DATASET EXCERPT:
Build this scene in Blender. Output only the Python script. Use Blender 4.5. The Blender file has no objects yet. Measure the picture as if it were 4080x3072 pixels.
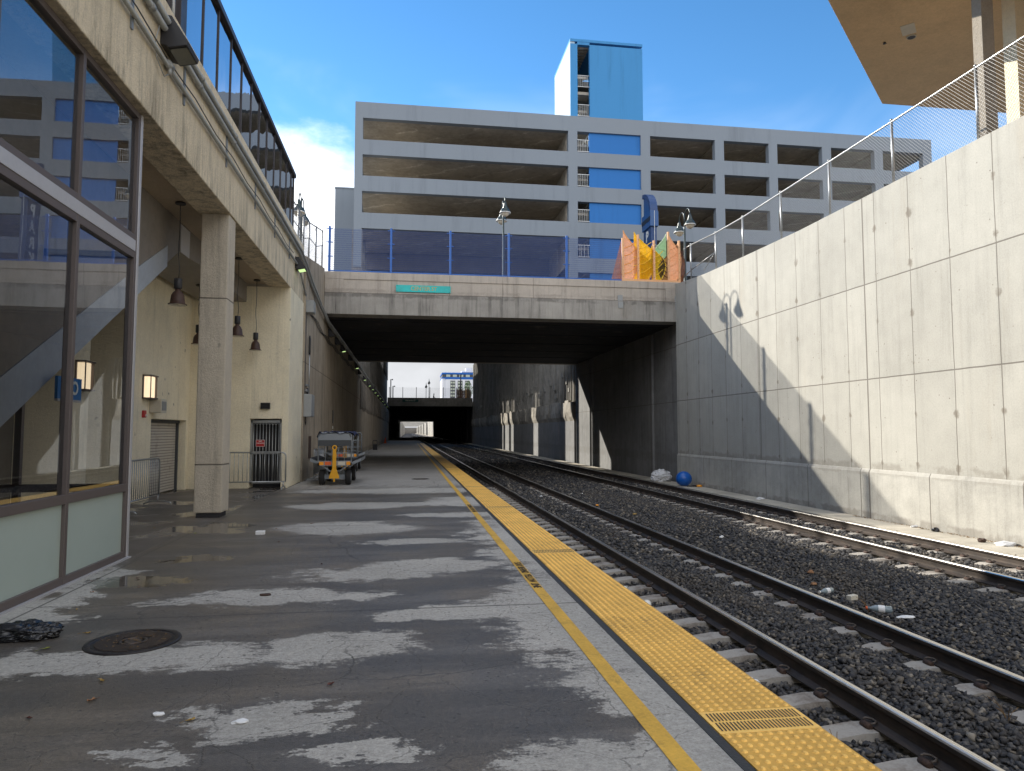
import bpy, bmesh, math, random
import numpy as np
from mathutils import Vector, Matrix
random.seed(7)
rng = np.random.default_rng(11)
SC = bpy.context.scene
COL = SC.collection
R = math.radians

# ------------------------------------------------------------------ mesh builder
class MB:
    def __init__(s):
        s.v = []; s.f = []; s.m = []; s.sm = []
    def add(s, vs, fs, mi=0, smooth=False):
        b = len(s.v); s.v += [tuple(v) for v in vs]
        for f in fs:
            s.f.append(tuple(b + i for i in f)); s.m.append(mi); s.sm.append(smooth)
        return s
    def box(s, x0, y0, z0, x1, y1, z1, mi=0):
        return s.add([(x0,y0,z0),(x1,y0,z0),(x1,y1,z0),(x0,y1,z0),(x0,y0,z1),(x1,y0,z1),(x1,y1,z1),(x0,y1,z1)],
                     [(0,3,2,1),(4,5,6,7),(0,1,5,4),(1,2,6,5),(2,3,7,6),(3,0,4,7)], mi)
    def prism(s, pts, axis, a, b, mi=0):
        """extrude a 2-D polygon along an axis: axis x -> pts (y,z); y -> (x,z); z -> (x,y)"""
        def p3(p, t):
            return (t,p[0],p[1]) if axis == 'x' else (p[0],t,p[1]) if axis == 'y' else (p[0],p[1],t)
        n = len(pts)
        vs = [p3(p, a) for p in pts] + [p3(p, b) for p in pts]
        fs = [tuple(range(n))[::-1], tuple(range(n, 2*n))]
        fs += [(i, (i+1) % n, n+(i+1) % n, n+i) for i in range(n)]
        return s.add(vs, fs, mi)
    def tube(s, p0, p1, r, n=8, mi=0, r1=None, caps=True):
        return s.path([p0, p1], r, n, mi, r1, caps)
    def path(s, pts, r, n=8, mi=0, r1=None, caps=True):
        P = [Vector(p) for p in pts]; b = len(s.v); up = Vector((0,0,1)); N = len(P)
        prev = None
        for i, p in enumerate(P):
            d = (P[min(i+1,N-1)] - P[max(i-1,0)]).normalized()
            if prev is None:
                a = d.cross(up)
                if a.length < 1e-3: a = d.cross(Vector((1,0,0)))
            else:
                a = prev - d*prev.dot(d)
            a.normalize(); prev = a; c = d.cross(a)
            rr = r if r1 is None else r + (r1-r)*i/(N-1)
            for k in range(n):
                t = 2*math.pi*k/n
                s.v.append(tuple(p + a*math.cos(t)*rr + c*math.sin(t)*rr))
        for i in range(N-1):
            for k in range(n):
                s.f.append((b+i*n+k, b+i*n+(k+1)%n, b+(i+1)*n+(k+1)%n, b+(i+1)*n+k)); s.m.append(mi); s.sm.append(n > 5)
        if caps:
            s.f.append(tuple(b+k for k in range(n))[::-1]); s.m.append(mi); s.sm.append(False)
            s.f.append(tuple(b+(N-1)*n+k for k in range(n))); s.m.append(mi); s.sm.append(False)
        return s
    def lathe(s, prof, c, n=16, mi=0, axis='z'):
        """prof: list of (radius, height); c: base centre"""
        b = len(s.v); M = len(prof)
        for (r, h) in prof:
            for k in range(n):
                t = 2*math.pi*k/n; x, y = r*math.cos(t), r*math.sin(t)
                q = (x,y,h) if axis == 'z' else (h,x,y) if axis == 'x' else (x,h,y)
                s.v.append((c[0]+q[0], c[1]+q[1], c[2]+q[2]))
        for i in range(M-1):
            for k in range(n):
                s.f.append((b+i*n+k, b+i*n+(k+1)%n, b+(i+1)*n+(k+1)%n, b+(i+1)*n+k)); s.m.append(mi); s.sm.append(True)
        s.f.append(tuple(b+k for k in range(n))[::-1]); s.m.append(mi); s.sm.append(False)
        s.f.append(tuple(b+(M-1)*n+k for k in range(n))); s.m.append(mi); s.sm.append(False)
        return s
    def mesh(s, name, mats, off=(0,0,0)):
        me = bpy.data.meshes.new(name)
        o = off
        me.from_pydata([(v[0]-o[0], v[1]-o[1], v[2]-o[2]) for v in s.v], [], s.f)
        for m in (mats if isinstance(mats, (list, tuple)) else [mats]): me.materials.append(m)
        me.polygons.foreach_set('material_index', s.m); me.polygons.foreach_set('use_smooth', s.sm)
        me.update()
        bm = bmesh.new(); bm.from_mesh(me); bmesh.ops.recalc_face_normals(bm, faces=bm.faces); bm.to_mesh(me); bm.free()
        return me
    def build(s, name, mats, parent=None, local=False, bevel=0, **tags):
        o = bpy.data.objects.new(name, s.mesh(name, mats, (0,0,0) if (local or parent is None) else origin(parent)))
        COL.objects.link(o)
        if parent is not None: o.parent = parent
        if bevel:
            b = o.modifiers.new('edge', 'BEVEL'); b.width = bevel; b.segments = 2; b.limit_method = 'ANGLE'; b.angle_limit = R(40)
        if tags: tag(o, **tags)
        return o

def origin(o):
    p = Vector((0,0,0))
    while o is not None:
        p += o.location; o = o.parent
    return p

def tag(o, label=None, cat=None, group=None, kind=None):
    if label: o['label'] = label
    if cat: o['category'] = cat
    if group: o['group'] = group
    if kind: o['kind'] = kind
    return o

def thing(name, loc, label, cat, group=None, rz=0):
    o = bpy.data.objects.new(name, None); COL.objects.link(o)
    o.location = loc; o.rotation_euler = (0,0,rz); o.empty_display_size = 0.2
    return tag(o, label, cat, group)

def kids(o):
    return [c for c in bpy.data.objects if c.parent == o]
def dup(o, loc=None, label=None, rz=None, parent=None):
    c = o.copy(); COL.objects.link(c)
    if parent is not None: c.parent = parent
    for ch in o.children: dup(ch, parent=c)
    if loc is not None: c.location = loc
    if rz is not None: c.rotation_euler = (0,0,rz)
    if label: c['label'] = label
    return c

def text_mesh(txt, size, mat, depth=0.004, bold=0.0, spacing=1.0, align='CENTER'):
    cu = bpy.data.curves.new('lettering', 'FONT'); cu.body = txt; cu.size = size; cu.extrude = depth
    cu.offset = bold; cu.space_character = spacing; cu.align_x = align; cu.align_y = 'CENTER'; cu.resolution_u = 3
    t = bpy.data.objects.new('lettering_src', cu); COL.objects.link(t)
    dg = bpy.context.evaluated_depsgraph_get(); dg.update()
    me = bpy.data.meshes.new_from_object(t.evaluated_get(dg))
    COL.objects.unlink(t); bpy.data.objects.remove(t)
    me.materials.clear(); me.materials.append(mat)
    return me
def text_obj(name, txt, size, mat, loc, rot, parent=None, **kw):
    o = bpy.data.objects.new(name, text_mesh(txt, size, mat, **kw)); COL.objects.link(o)
    o.rotation_euler = rot
    if parent is not None:
        o.parent = parent; o.location = Vector(loc) - origin(parent)
    else: o.location = loc
    return o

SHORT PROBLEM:
Say how many lines of the data include the word "scene". Nothing other than the number should be given.

EXERCISE ANSWER:
2